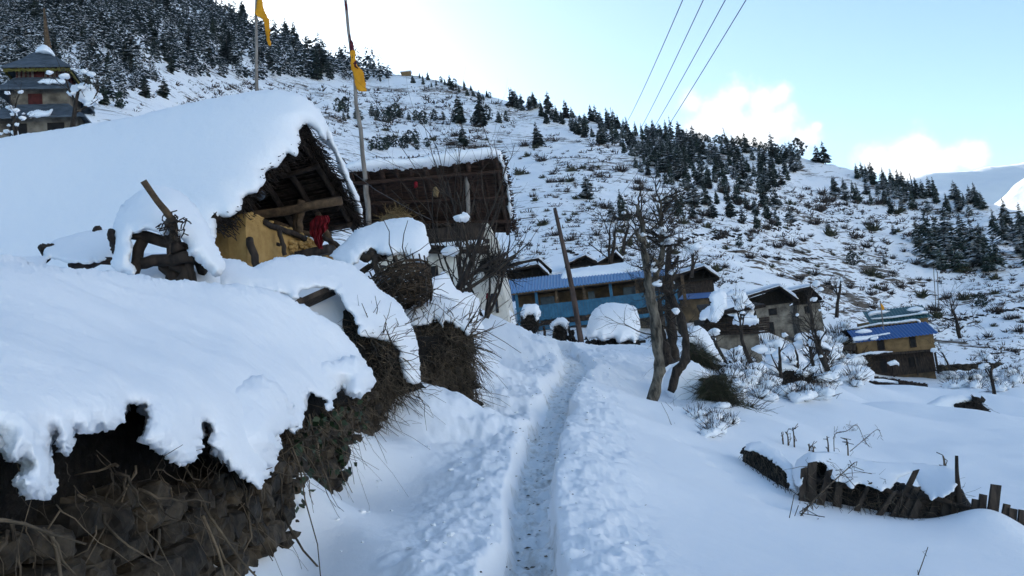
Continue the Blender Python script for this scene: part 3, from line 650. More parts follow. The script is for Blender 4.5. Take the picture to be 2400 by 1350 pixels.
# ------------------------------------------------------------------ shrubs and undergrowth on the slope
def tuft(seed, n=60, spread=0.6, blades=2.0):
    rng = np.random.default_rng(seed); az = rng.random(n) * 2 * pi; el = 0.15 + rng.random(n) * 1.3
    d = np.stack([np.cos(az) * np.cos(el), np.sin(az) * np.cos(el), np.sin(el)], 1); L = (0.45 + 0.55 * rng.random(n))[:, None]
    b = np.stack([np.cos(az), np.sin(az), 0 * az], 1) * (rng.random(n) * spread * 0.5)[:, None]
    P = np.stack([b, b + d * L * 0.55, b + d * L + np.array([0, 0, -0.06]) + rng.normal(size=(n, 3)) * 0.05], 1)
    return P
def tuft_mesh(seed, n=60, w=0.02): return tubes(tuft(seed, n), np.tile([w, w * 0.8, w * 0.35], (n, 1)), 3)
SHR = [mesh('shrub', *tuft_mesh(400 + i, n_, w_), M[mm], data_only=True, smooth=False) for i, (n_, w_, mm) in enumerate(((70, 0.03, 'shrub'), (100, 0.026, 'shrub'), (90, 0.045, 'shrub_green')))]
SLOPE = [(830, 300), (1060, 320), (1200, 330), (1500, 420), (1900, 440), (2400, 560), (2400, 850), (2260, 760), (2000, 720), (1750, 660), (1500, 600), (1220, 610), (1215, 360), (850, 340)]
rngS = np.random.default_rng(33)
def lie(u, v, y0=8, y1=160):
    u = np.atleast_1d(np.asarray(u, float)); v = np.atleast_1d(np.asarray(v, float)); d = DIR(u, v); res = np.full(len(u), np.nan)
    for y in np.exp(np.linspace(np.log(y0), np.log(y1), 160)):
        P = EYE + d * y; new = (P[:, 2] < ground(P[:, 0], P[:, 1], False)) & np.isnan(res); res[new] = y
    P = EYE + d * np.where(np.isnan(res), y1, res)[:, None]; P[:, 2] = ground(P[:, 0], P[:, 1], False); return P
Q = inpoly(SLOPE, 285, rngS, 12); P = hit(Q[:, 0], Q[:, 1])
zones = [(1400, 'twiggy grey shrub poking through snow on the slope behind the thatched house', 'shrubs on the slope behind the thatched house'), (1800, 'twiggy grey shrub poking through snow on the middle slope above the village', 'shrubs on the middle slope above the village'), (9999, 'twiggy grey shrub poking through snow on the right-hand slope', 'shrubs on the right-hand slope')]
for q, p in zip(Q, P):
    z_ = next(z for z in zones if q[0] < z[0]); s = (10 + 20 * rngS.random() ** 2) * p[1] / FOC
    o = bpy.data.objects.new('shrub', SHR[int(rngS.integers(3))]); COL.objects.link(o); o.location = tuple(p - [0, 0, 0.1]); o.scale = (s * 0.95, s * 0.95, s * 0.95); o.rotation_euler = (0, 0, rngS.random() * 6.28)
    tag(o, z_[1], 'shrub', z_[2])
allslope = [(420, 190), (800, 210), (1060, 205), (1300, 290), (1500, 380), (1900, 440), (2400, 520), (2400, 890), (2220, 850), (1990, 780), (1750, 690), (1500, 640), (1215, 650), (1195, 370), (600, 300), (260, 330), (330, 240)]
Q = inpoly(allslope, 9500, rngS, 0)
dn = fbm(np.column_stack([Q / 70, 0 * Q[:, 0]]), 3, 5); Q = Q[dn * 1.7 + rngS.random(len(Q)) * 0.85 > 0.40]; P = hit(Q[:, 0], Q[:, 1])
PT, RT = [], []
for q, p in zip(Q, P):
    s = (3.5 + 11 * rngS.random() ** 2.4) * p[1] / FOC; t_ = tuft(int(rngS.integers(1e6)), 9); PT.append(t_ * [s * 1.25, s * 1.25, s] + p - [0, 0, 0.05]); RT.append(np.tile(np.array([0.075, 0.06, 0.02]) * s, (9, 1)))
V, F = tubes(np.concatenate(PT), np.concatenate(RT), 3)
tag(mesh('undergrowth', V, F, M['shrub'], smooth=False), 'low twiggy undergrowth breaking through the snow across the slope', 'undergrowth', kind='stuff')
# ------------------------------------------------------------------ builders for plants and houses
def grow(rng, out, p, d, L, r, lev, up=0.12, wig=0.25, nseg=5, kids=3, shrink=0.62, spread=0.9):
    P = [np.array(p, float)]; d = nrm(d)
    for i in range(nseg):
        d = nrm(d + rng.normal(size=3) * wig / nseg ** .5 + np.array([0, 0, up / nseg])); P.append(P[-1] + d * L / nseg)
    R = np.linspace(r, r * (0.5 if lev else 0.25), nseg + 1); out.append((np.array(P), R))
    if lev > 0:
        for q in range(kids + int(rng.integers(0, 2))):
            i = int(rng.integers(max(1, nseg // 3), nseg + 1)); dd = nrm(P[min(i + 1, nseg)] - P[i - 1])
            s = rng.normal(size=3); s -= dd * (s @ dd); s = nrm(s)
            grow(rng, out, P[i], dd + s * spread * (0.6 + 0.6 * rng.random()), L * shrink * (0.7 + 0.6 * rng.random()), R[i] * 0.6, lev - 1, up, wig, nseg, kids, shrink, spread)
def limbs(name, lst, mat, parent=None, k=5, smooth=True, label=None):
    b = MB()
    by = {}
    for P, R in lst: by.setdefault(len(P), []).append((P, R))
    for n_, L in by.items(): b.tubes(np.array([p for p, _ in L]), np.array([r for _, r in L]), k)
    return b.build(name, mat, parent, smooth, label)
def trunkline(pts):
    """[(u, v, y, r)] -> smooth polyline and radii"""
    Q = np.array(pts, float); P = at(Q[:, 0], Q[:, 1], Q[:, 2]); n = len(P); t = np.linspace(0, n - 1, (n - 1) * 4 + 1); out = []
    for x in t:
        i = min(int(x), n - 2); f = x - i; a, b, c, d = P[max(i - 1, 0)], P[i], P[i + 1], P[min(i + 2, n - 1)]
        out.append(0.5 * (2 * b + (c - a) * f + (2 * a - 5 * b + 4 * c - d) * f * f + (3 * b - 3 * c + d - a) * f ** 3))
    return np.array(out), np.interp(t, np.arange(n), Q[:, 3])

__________

§ GOAL OF THE EXERCISE:
Repeat verbatim all the material, but not the pictures.

§ SOLUTION TO THIS PROBLEM:
Continue the Blender Python script for this scene: part 3, from line 650. More parts follow. The script is for Blender 4.5. Take the picture to be 2400 by 1350 pixels.
# ------------------------------------------------------------------ shrubs and undergrowth on the slope
def tuft(seed, n=60, spread=0.6, blades=2.0):
    rng = np.random.default_rng(seed); az = rng.random(n) * 2 * pi; el = 0.15 + rng.random(n) * 1.3
    d = np.stack([np.cos(az) * np.cos(el), np.sin(az) * np.cos(el), np.sin(el)], 1); L = (0.45 + 0.55 * rng.random(n))[:, None]
    b = np.stack([np.cos(az), np.sin(az), 0 * az], 1) * (rng.random(n) * spread * 0.5)[:, None]
    P = np.stack([b, b + d * L * 0.55, b + d * L + np.array([0, 0, -0.06]) + rng.normal(size=(n, 3)) * 0.05], 1)
    return P
def tuft_mesh(seed, n=60, w=0.02): return tubes(tuft(seed, n), np.tile([w, w * 0.8, w * 0.35], (n, 1)), 3)
SHR = [mesh('shrub', *tuft_mesh(400 + i, n_, w_), M[mm], data_only=True, smooth=False) for i, (n_, w_, mm) in enumerate(((70, 0.03, 'shrub'), (100, 0.026, 'shrub'), (90, 0.045, 'shrub_green')))]
SLOPE = [(830, 300), (1060, 320), (1200, 330), (1500, 420), (1900, 440), (2400, 560), (2400, 850), (2260, 760), (2000, 720), (1750, 660), (1500, 600), (1220, 610), (1215, 360), (850, 340)]
rngS = np.random.default_rng(33)
def lie(u, v, y0=8, y1=160):
    u = np.atleast_1d(np.asarray(u, float)); v = np.atleast_1d(np.asarray(v, float)); d = DIR(u, v); res = np.full(len(u), np.nan)
    for y in np.exp(np.linspace(np.log(y0), np.log(y1), 160)):
        P = EYE + d * y; new = (P[:, 2] < ground(P[:, 0], P[:, 1], False)) & np.isnan(res); res[new] = y
    P = EYE + d * np.where(np.isnan(res), y1, res)[:, None]; P[:, 2] = ground(P[:, 0], P[:, 1], False); return P
Q = inpoly(SLOPE, 285, rngS, 12); P = hit(Q[:, 0], Q[:, 1])
zones = [(1400, 'twiggy grey shrub poking through snow on the slope behind the thatched house', 'shrubs on the slope behind the thatched house'), (1800, 'twiggy grey shrub poking through snow on the middle slope above the village', 'shrubs on the middle slope above the village'), (9999, 'twiggy grey shrub poking through snow on the right-hand slope', 'shrubs on the right-hand slope')]
for q, p in zip(Q, P):
    z_ = next(z for z in zones if q[0] < z[0]); s = (10 + 20 * rngS.random() ** 2) * p[1] / FOC
    o = bpy.data.objects.new('shrub', SHR[int(rngS.integers(3))]); COL.objects.link(o); o.location = tuple(p - [0, 0, 0.1]); o.scale = (s * 0.95, s * 0.95, s * 0.95); o.rotation_euler = (0, 0, rngS.random() * 6.28)
    tag(o, z_[1], 'shrub', z_[2])
allslope = [(420, 190), (800, 210), (1060, 205), (1300, 290), (1500, 380), (1900, 440), (2400, 520), (2400, 890), (2220, 850), (1990, 780), (1750, 690), (1500, 640), (1215, 650), (1195, 370), (600, 300), (260, 330), (330, 240)]
Q = inpoly(allslope, 9500, rngS, 0)
dn = fbm(np.column_stack([Q / 70, 0 * Q[:, 0]]), 3, 5); Q = Q[dn * 1.7 + rngS.random(len(Q)) * 0.85 > 0.40]; P = hit(Q[:, 0], Q[:, 1])
PT, RT = [], []
for q, p in zip(Q, P):
    s = (3.5 + 11 * rngS.random() ** 2.4) * p[1] / FOC; t_ = tuft(int(rngS.integers(1e6)), 9); PT.append(t_ * [s * 1.25, s * 1.25, s] + p - [0, 0, 0.05]); RT.append(np.tile(np.array([0.075, 0.06, 0.02]) * s, (9, 1)))
V, F = tubes(np.concatenate(PT), np.concatenate(RT), 3)
tag(mesh('undergrowth', V, F, M['shrub'], smooth=False), 'low twiggy undergrowth breaking through the snow across the slope', 'undergrowth', kind='stuff')
# ------------------------------------------------------------------ builders for plants and houses
def grow(rng, out, p, d, L, r, lev, up=0.12, wig=0.25, nseg=5, kids=3, shrink=0.62, spread=0.9):
    P = [np.array(p, float)]; d = nrm(d)
    for i in range(nseg):
        d = nrm(d + rng.normal(size=3) * wig / nseg ** .5 + np.array([0, 0, up / nseg])); P.append(P[-1] + d * L / nseg)
    R = np.linspace(r, r * (0.5 if lev else 0.25), nseg + 1); out.append((np.array(P), R))
    if lev > 0:
        for q in range(kids + int(rng.integers(0, 2))):
            i = int(rng.integers(max(1, nseg // 3), nseg + 1)); dd = nrm(P[min(i + 1, nseg)] - P[i - 1])
            s = rng.normal(size=3); s -= dd * (s @ dd); s = nrm(s)
            grow(rng, out, P[i], dd + s * spread * (0.6 + 0.6 * rng.random()), L * shrink * (0.7 + 0.6 * rng.random()), R[i] * 0.6, lev - 1, up, wig, nseg, kids, shrink, spread)
def limbs(name, lst, mat, parent=None, k=5, smooth=True, label=None):
    b = MB()
    by = {}
    for P, R in lst: by.setdefault(len(P), []).append((P, R))
    for n_, L in by.items(): b.tubes(np.array([p for p, _ in L]), np.array([r for _, r in L]), k)
    return b.build(name, mat, parent, smooth, label)
def trunkline(pts):
    """[(u, v, y, r)] -> smooth polyline and radii"""
    Q = np.array(pts, float); P = at(Q[:, 0], Q[:, 1], Q[:, 2]); n = len(P); t = np.linspace(0, n - 1, (n - 1) * 4 + 1); out = []
    for x in t:
        i = min(int(x), n - 2); f = x - i; a, b, c, d = P[max(i - 1, 0)], P[i], P[i + 1], P[min(i + 2, n - 1)]
        out.append(0.5 * (2 * b + (c - a) * f + (2 * a - 5 * b + 4 * c - d) * f * f + (3 * b - 3 * c + d - a) * f ** 3))
    return np.array(out), np.interp(t, np.arange(n), Q[:, 3])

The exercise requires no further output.